Dont l'injuste refus précipita mon sort.

Si je n'ai possédé la marque glorieuse.

Qu'un destin plus heureux m'accompagne à la mort,

Et que le sang d'une illustre folie

A fait naître une fleur qui couronne Julie.

A côté de cette belle et ravissante Julie, la déesse animée de l'hôtel Rambouillet, s'asseyait très-souvent Mlle Paulet, cette blonde aux cheveux ardents dont nous avons parlé, belle Languedocienne, vive, spirituelle. Son portrait la représente avec de grands yeux, des cils très-marqués, l'allure un peu masculine, coiffée d'un bonnet de dentelles dont les brides tombaient sur ses épaules larges et sa taille cambrée[12]. Excellente musicienne, d'une voix ravissante, elle dansait en s'accompagnant.

Qui fit la musique de ce ballet ?

Ce fut la petite Paulet.

Les ballets mythologiques, alors en vogue, représentaient la mer, les nymphes amphitrites, qui, chacune, récitait des vers. Mlle Paulet, sous le nom d'Arthénise, vêtue en amazone, la première dans toutes les fêtes, ne se fatiguait jamais ; son courage et sa chevelure fauve dorée la faisait appeler la Lionne : à ses pieds soupiraient d'amour les plus beaux gentilshommes. Cette société polie prépara la génération spirituelle du dix-huitième siècle. On lui doit l'honneur des gentilshommes, un des beaux fleurons de notre couronne nationale. C'est de l'hôtel Rambouillet que sortirent mille expressions polies, élégantes, qui tirent de la langue française un bel écrin de brillantes images. C'est là que se formèrent Mme de Sévigné, Bussy-Rabutin, Saint-Évremont, école qui se résume plus tard dans Hamilton et Voltaire.

 

 

 



[1] Il ne se publia pas un seul pamphlet en France, surtout pendant la dictature de Richelieu, ensanglantée par les supplices de Saint-Preuil, de Thou, Cinq-Mars et la condamnation des ducs de la Valette et de Vendôme.

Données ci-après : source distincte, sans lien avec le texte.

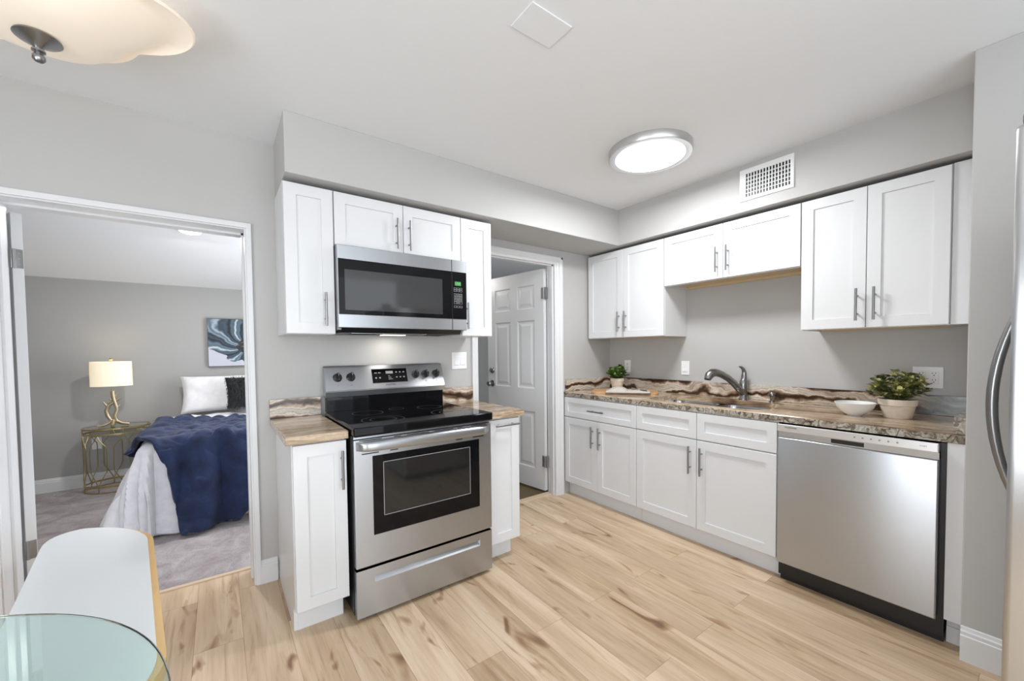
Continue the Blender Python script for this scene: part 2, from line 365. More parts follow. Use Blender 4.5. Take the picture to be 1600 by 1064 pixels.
# shaker panel; plane 'y' = faces -y at depth f; plane 'x' = faces -x at depth f
def shaker(bm, pl, u0, u1, z0, z1, f, t=0.019, rail=0.056, rec=0.008):
    u0, u1 = sorted((u0, u1))
    ul, ur, zl, zu = u0+rail, u1-rail, z0+rail, z1-rail
    def V(u, z, d): return bm.verts.new((u, d, z) if pl == 'y' else (d, u, z))
    def ring(a, b, c, d, dep): return [V(a, c, dep), V(b, c, dep), V(b, d, dep), V(a, d, dep)]
    e = 0.0015
    R = [ring(u0, u1, z0, z1, f+t), ring(u0, u1, z0, z1, f+e), ring(u0+e, u1-e, z0+e, z1-e, f), ring(ul, ur, zl, zu, f), ring(ul+0.001, ur-0.001, zl+0.001, zu-0.001, f+rec)]
    for a, b in zip(R, R[1:]):
        for k in range(4): bm.faces.new((a[k], a[(k+1) % 4], b[(k+1) % 4], b[k]))
    bm.faces.new(R[0]); bm.faces.new(R[-1])
def pull(parent, pl, u, z, f, length=0.17, horizontal=False, label=None):
    bm = B(); off = 0.032; r = 0.006
    def P(a, b, d): return (a, d, b) if pl == 'y' else (d, a, b)
    if horizontal:
        tube(bm, [P(u-length/2, z, f-off), P(u+length/2, z, f-off)], r, 10)
        for s in (-1, 1): tube(bm, [P(u+s*length*0.3, z, f+0.001), P(u+s*length*0.3, z, f-off)], 0.0045, 8)
    else:
        tube(bm, [P(u, z-length/2, f-off), P(u, z+length/2, f-off)], r, 10)
        for s in (-1, 1): tube(bm, [P(u, z+s*length*0.28, f+0.001), P(u, z+s*length*0.28, f-off)], 0.0045, 8)
    return obj('handle', bm, NICKEL, parent, True)

# ------------------------------------------------------------------ room shell
H = 2.435
WT = 0.20            # wall thickness at the bedroom doorway
D1L, D1R, D1T = -3.835, -2.955, 1.945
D2L, D2R, D2T = -1.500, -0.718, 2.02
bm = B(); box(bm, -5.0, 0.0, -4.8, 0.0, -0.05, 0.0); box(bm, D1L, D1R, 0.0, 0.215, -0.05, 0.0)
box(bm, D2L, D2R, 0.0, 0.05, -0.05, 0.0)
struct('floor', bm, FLOOR)
struct('floor_carpet', bx(-5.2, -1.72, 0.235, 3.0, -0.05, 0.004), CARPET)
struct('floor_entry', bx(-1.62, 1.2, 0.10, 3.0, -0.05, 0.0), ENTRYF)
struct('trim_1', bx(D1L, D1R, 0.213, 0.238, -0.02, 0.009, bev=0.003), THRESH)
struct('trim_2', bx(D2L, D2R, 0.045, 0.105, -0.02, 0.008, bev=0.003), THRESH)
struct('ceiling', bx(-5.0, 0.0, -4.8, 0.0, H, H+0.05), CEIL)
# stove wall with two openings
bm = B()
box(bm, -5.0, D1L-0.02, 0, WT, 0, H); box(bm, D1L-0.02, D1R+0.02, 0, WT, D1T+0.02, H); box(bm, D1R+0.02, -2.2, 0, WT, 0, H)
box(bm, -2.2, D2L-0.015, 0, 0.10, 0, H); box(bm, D2L-0.015, D2R+0.015, 0, 0.10, D2T+0.015, H); box(bm, D2R+0.015, 0.0, 0, 0.10, 0, H)
struct('wall_back', bm, WALL)
bm = B(); box(bm, 0.0, 0.12, -2.39, 0.10, 0, H)
struct('wall_right', bm, WALL)
struct('wall_partition', bx(-0.66, 0.12, -4.8, -2.382, 0, H, bev=0.004), WALL)
struct('wall_left', bx(-5.12, -5.0, -4.8, 0.0, 0, H), WALL)
# soffits above the cabinets
struct('ceiling_soffit', bx(-2.806, 0.0, -0.406, 0.0, 2.145, H, bev=0.004), WALL)
struct('ceiling_soffit_right', bx(-0.371, 0.0, -2.39, -0.406, 2.145, H), WALL)
# bedroom
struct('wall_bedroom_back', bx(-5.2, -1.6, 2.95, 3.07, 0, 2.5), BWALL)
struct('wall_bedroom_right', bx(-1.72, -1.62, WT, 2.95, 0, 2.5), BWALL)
bm = B(); prism(bm, [(WT, 2.44), (2.95, 2.005), (2.95, 2.06), (WT, 2.50)], 'x', -5.2, -1.72)
struct('ceiling_bedroom', bm, BEDC)
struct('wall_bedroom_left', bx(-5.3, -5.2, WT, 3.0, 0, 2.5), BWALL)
# entry beyond the six panel door
struct('wall_entry_back', bx(-1.6, 1.2, 3.0, 3.1, 0, H), WALL)
struct('wall_entry_right', bx(1.2, 1.3, 0.1, 3.0, 0, H), WALL)
struct('ceiling_entry', bx(-1.62, 1.2, 0.10, 3.0, H, H+0.05), CEIL)
bm = B(); box(bm, -1.25, -0.55, 1.0, 1.04, H-0.012, H); box(bm, -1.25, -1.21, 1.0, 1.8, H-0.012, H); box(bm, -0.59, -0.55, 1.0, 1.8, H-0.012, H); box(bm, -1.25, -0.55, 1.76, 1.8, H-0.012, H)
struct('trim_3', bm, TRIM)
# baseboards
def baseboard(name, pl, a, b, f, h=0.13):
    prof = [(0, 0), (-0.015, 0), (-0.015, h*0.74), (-0.011, h*0.77), (-0.011, h*0.86), (-0.007, h*0.90), (-0.005, h*0.985), (0, h)]
    bm = B()
    if pl == 'y': prism(bm, [(f+u, v) for u, v in prof], 'x', a, b)
    else: prism(bm, [(f+u, v) for u, v in prof], 'y', a, b)
    struct(name, bm, TRIM)
baseboard('baseboard_back', 'y', -2.925, -2.843, 0.0)
baseboard('baseboard_back_left', 'y', -5.0, -3.87, 0.0)
baseboard('baseboard_partition', 'x', -4.8, -2.382, -0.66, 0.14)
baseboard('baseboard_bedroom', 'y', -5.2, -1.72, 2.95)
# doorway 1 frame (bedroom)
bm = B()
box(bm, D1L-0.02, D1L, -0.004, WT, 0, D1T); box(bm, D1R, D1R+0.02, -0.004, WT, 0, D1T); box(bm, D1L-0.02, D1R+0.02, -0.004, WT, D1T, D1T+0.02)
box(bm, D1L, D1L+0.010, 0.09, 0.155, 0, D1T); box(bm, D1R-0.010, D1R, 0.09, 0.155, 0, D1T); box(bm, D1L, D1R, 0.09, 0.155, D1T-0.010, D1T)
struct('trim_4', bm, TRIM)
bm = B()
box(bm, D1L-0.032, D1L-0.006, -0.016, -0.001, 0, D1T+0.033, bev=0.004); box(bm, D1R+0.006, D1R+0.032, -0.016, -0.001, 0, D1T+0.033, bev=0.004)
box(bm, D1L-0.032, D1R+0.032, -0.017, -0.001, D1T+0.006, D1T+0.033, bev=0.004)
struct('trim_5', bm, TRIM)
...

[2] Voyez mon livre sur Anne d'Autriche.

[3] Œuvres de Saint-Évremont. Il était alors exilé en Angleterre.

[4] Une des Historiettes de Tallemant des Réaux a été consacrée à Marion Delorme.

[5] L'infante-reine avait mis ces gants à la mode avec les éventails mauresques tout pailletés.

[6] Les Historiettes de Tallemant des Réaux énumèrent avec grand soin les amants de Ninon de Lenclos.

[7] Et par exemple celui si souvent cité à l'occasion de la promesse de fidélité donnée au marquis de la Châtre. Oh ! le bon billet qu'a la Châtre. Propos d'une courtisane éhontée que les penseurs trouvent très-spirituel.

[8] J'ai fait récemment un pèlerinage historique dans ce vieux quartier tout plein d'intérêt. La civilisation moderne s'est implantée sur ce terrain par une caserne, le chemin de fer de Lyon et la prison Mazas : les trois formes de la société actuelle.

[9] M. de Monmerqué a placé une savante et ingénieuse préface en tête des Mémoires de Tallemant des Réaux, dans laquelle il donne de curieux détails sur les familles de Rambouillet.

[10] On a beaucoup écrit sur l'hôtel de Rambouillet et le bel esprit d'alors. MM. de Monmerqué et de Walckenaer sont les deux érudits qu'il faut toujours consulter de cette époque, en se méfiant un peu de leurs petites médisances.

[11] La Guirlande de Julie, pour Mlle de Rambouillet Julie-d'Angennes. L'exemplaire original écrit à la plume par Jarry, le célèbre calligraphe du roi, fut acheté à une vente, par un libraire anglais, 14.510 francs.

[12] Ce portrait est celui que nous a donné M. de Monmerqué. Un des administrateurs du département au 10 août, devenu comte, a occupé ses loisirs à écrire l'histoire de la société polie de l'hôtel Rambouillet.